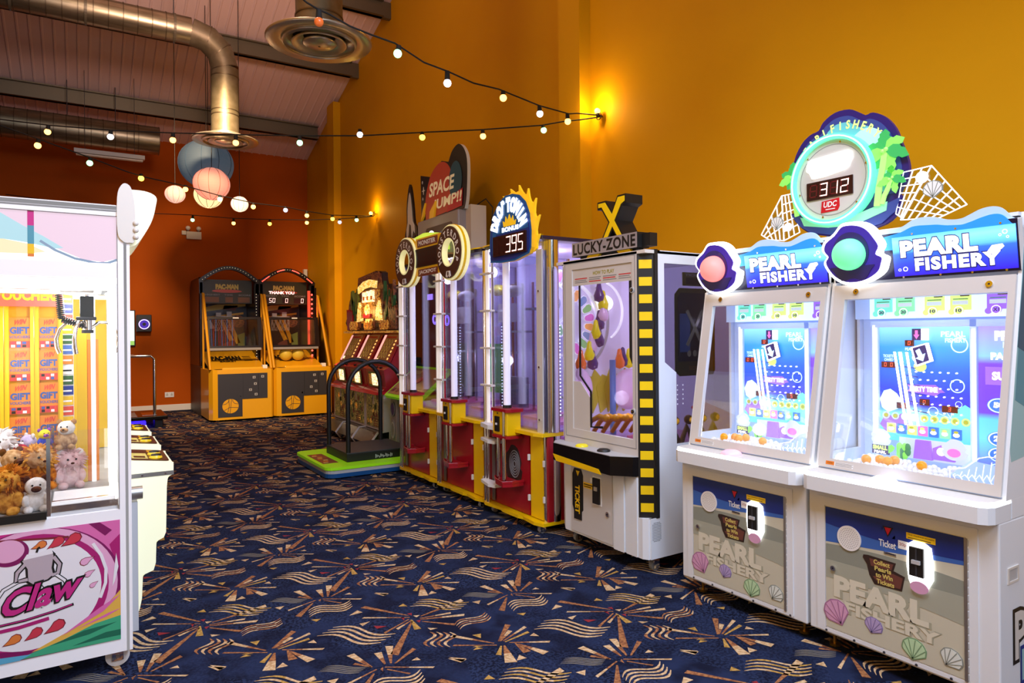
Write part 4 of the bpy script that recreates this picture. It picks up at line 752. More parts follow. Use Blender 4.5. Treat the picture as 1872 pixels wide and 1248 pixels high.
b = B(); b.poly(XZ, [(-.245, .50), (-.225, .54), (-.155, .54), (-.135, .50), (-.135, .27), (-.15, .255), (-.15, .20), (-.23, .20), (-.23, .255), (-.245, .29)], .006, .011, 'black'); b.poly(XZ, [(-.205, .525), (-.165, .525), (-.185, .49)], .011, .012, 'yellow'); tf = Fr((0, 0, 0), (0, 0, -1), (1, 0, 0)); b.text(tf, 'TICKET', -.43, -.24, -.215, -.165, .0118, 'yellow', .04); b.obj('ticket_plate', t)
b = B(); b.rect(XZ, -.03, .055, .335, .52, .006, .010, 'label_white').rect(XZ, -.02, .045, .345, .51, .010, .022, 'black').rect(XZ, .0, .03, .43, .455, .022, .028, 'light_grey'); b.obj('coin_slot', t, .001)
B().rect(XZ, -.13, -.028, .425, .462, .006, .007, 'yellow_bright').rect(XZ, -.125, -.035, .445, .452, .0072, .0074, 'black').rect(XZ, -.125, -.05, .432, .438, .0072, .0074, 'black').rect(XZ, -.06, -.032, .47, .50, .006, .007, 'label_white').obj('price_label', t)
B().ell(XZ, .115, .30, .016, .016, .006, .014, 'chrome', 16).ell(XZ, .115, .30, .006, .006, .014, .0145, 'black', 10).obj('lock', t)
b = B(); P = [(-.42, .02), (-.40, -.045), (-.34, -.10), (.27, -.12), (.375, -.03), (.40, .02)]; b.poly(TOP, P, .585, .70, 'black_gloss'); b.poly(TOP, [(x*.99, y*.96) for x, y in P], .70, .704, 'light_grey'); b.obj('control_shelf', t, .006)
yf = Fr((-.34, -.10, 0), (.61, -.02, 0)); B().poly(yf, [(.0, .628), (.50, .605), (.53, .575), (.04, .585)], .001, .004, 'yellow').obj('yellow_flash', t)
B().lathe((-.09, -.05, .704), [(.042, 0), (.042, .008), (.03, .016), (0, .018)], 'drip_yellow', 20).obj('push_button', t); B().lathe((.13, -.05, .704), [(.042, 0), (.042, .008), (.03, .016), (0, .018)], 'black', 20).obj('push_button', t)
b = B(); b.frame(XZ, -.34, .39, .70, 1.93, -.245, .345, .80, 1.87, -.02, 0, 'cream_metal'); b.frame(XZ, -.325, .375, .745, 1.915, -.32, .37, .75, 1.91, 0, .001, 'grey'); b.obj('window_door', t, .002)
for z in (1.70, .97): B().ell(XZ, .352, z, .018, .018, 0, .008, 'light_grey', 18).ell(XZ, .352, z, .011, .011, .008, .012, 'black', 14).ell(XZ, .352, z, .005, .005, .012, .014, 'chrome', 10).obj('lock', t)
b = B(); b.rect(XZ, -.246, .346, .80, 1.87, -.012, -.009, 'glass'); b.obj('window_glass', t)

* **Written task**
Repeat the data exactly, dropping every picture it holds.

* **Task result**
Write part 4 of the bpy script that recreates this picture. It picks up at line 752. More parts follow. Use Blender 4.5. Treat the picture as 1872 pixels wide and 1248 pixels high.
b = B(); b.poly(XZ, [(-.245, .50), (-.225, .54), (-.155, .54), (-.135, .50), (-.135, .27), (-.15, .255), (-.15, .20), (-.23, .20), (-.23, .255), (-.245, .29)], .006, .011, 'black'); b.poly(XZ, [(-.205, .525), (-.165, .525), (-.185, .49)], .011, .012, 'yellow'); tf = Fr((0, 0, 0), (0, 0, -1), (1, 0, 0)); b.text(tf, 'TICKET', -.43, -.24, -.215, -.165, .0118, 'yellow', .04); b.obj('ticket_plate', t)
b = B(); b.rect(XZ, -.03, .055, .335, .52, .006, .010, 'label_white').rect(XZ, -.02, .045, .345, .51, .010, .022, 'black').rect(XZ, .0, .03, .43, .455, .022, .028, 'light_grey'); b.obj('coin_slot', t, .001)
B().rect(XZ, -.13, -.028, .425, .462, .006, .007, 'yellow_bright').rect(XZ, -.125, -.035, .445, .452, .0072, .0074, 'black').rect(XZ, -.125, -.05, .432, .438, .0072, .0074, 'black').rect(XZ, -.06, -.032, .47, .50, .006, .007, 'label_white').obj('price_label', t)
B().ell(XZ, .115, .30, .016, .016, .006, .014, 'chrome', 16).ell(XZ, .115, .30, .006, .006, .014, .0145, 'black', 10).obj('lock', t)
b = B(); P = [(-.42, .02), (-.40, -.045), (-.34, -.10), (.27, -.12), (.375, -.03), (.40, .02)]; b.poly(TOP, P, .585, .70, 'black_gloss'); b.poly(TOP, [(x*.99, y*.96) for x, y in P], .70, .704, 'light_grey'); b.obj('control_shelf', t, .006)
yf = Fr((-.34, -.10, 0), (.61, -.02, 0)); B().poly(yf, [(.0, .628), (.50, .605), (.53, .575), (.04, .585)], .001, .004, 'yellow').obj('yellow_flash', t)
B().lathe((-.09, -.05, .704), [(.042, 0), (.042, .008), (.03, .016), (0, .018)], 'drip_yellow', 20).obj('push_button', t); B().lathe((.13, -.05, .704), [(.042, 0), (.042, .008), (.03, .016), (0, .018)], 'black', 20).obj('push_button', t)
b = B(); b.frame(XZ, -.34, .39, .70, 1.93, -.245, .345, .80, 1.87, -.02, 0, 'cream_metal'); b.frame(XZ, -.325, .375, .745, 1.915, -.32, .37, .75, 1.91, 0, .001, 'grey'); b.obj('window_door', t, .002)
for z in (1.70, .97): B().ell(XZ, .352, z, .018, .018, 0, .008, 'light_grey', 18).ell(XZ, .352, z, .011, .011, .008, .012, 'black', 14).ell(XZ, .352, z, .005, .005, .012, .014, 'chrome', 10).obj('lock', t)
b = B(); b.rect(XZ, -.246, .346, .80, 1.87, -.012, -.009, 'glass'); b.obj('window_glass', t)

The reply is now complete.